One thing though: I think many cities as you say are now overpriced. Even with all the qualities of expensive cities like London, you get very little for what you pay for. That means there's an (economic) information lag where many people don't realize this yet. I hope my site helps reduce that information lag.

I think cities attracting people will happen organically as it's mostly always has been. People go to cheaper/better places to save money, then those places develop, get expensive/crowded etc.

In terms of non-organic ways of attracting people, I know governments in Spain, Ireland, France, Georgia, South Korea, Thailand, Taiwan, Indonesia and a few more countries where ministries (eg of tourism) are actively aware of remote work, nomads and wanting to attract them.

The challenge is that the things remote workers are attracted by in a city are either fixed (weather) or slow to change (internet speeds, infrastructure, safety).

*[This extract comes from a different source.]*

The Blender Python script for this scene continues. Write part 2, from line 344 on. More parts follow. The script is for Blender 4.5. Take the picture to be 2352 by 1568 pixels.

Places that have become hotspots for nomads like Chiang Mai and Bali mostly did because they already had a giant tourism industry and supply of (cheap) accomodation, were relatively safe and had usable internet. It "happened" to them, not the other way around.

1 comments

Good points.

I think the key for those places wanting to attract people is to not be beholden to overall developments. On the one hand they can't rely on large changes because they take too much time and often are marginal. Instead of making the Internet better overall (which of course be the ideal thing) they could make sure that hotels in one area have good Internet, and that there is for example a lesser tax rate for monthly stays. On the other hand they also need to offset local changes, like the area becoming expensive, to keep the ball rolling.

I think that is partly why these places became hotspots. Because as you said they already had the backpackers, expats, surfers or fighters, and therefor the facilities. But also because when things got popular, they just move down the road and open up another place. And it seems that places like Lisbon can't really compete in that way. When it gets more popular it gets less accessible and more expensive a lot faster than opportunities to for example stay longer. So they end up in the same place as somewhere like London, but on a smaller scale.

I guess they would see it as a good thing as it makes more money, but it also hiders the "catalyst" or the further development, which should be their ultimate goal. At least that is my current impressions, but maybe that is just the way of the world and part of the fun. It just seems like a bit of a wasted opportunity. I guess I will know a bit more when I travel again in the autumn.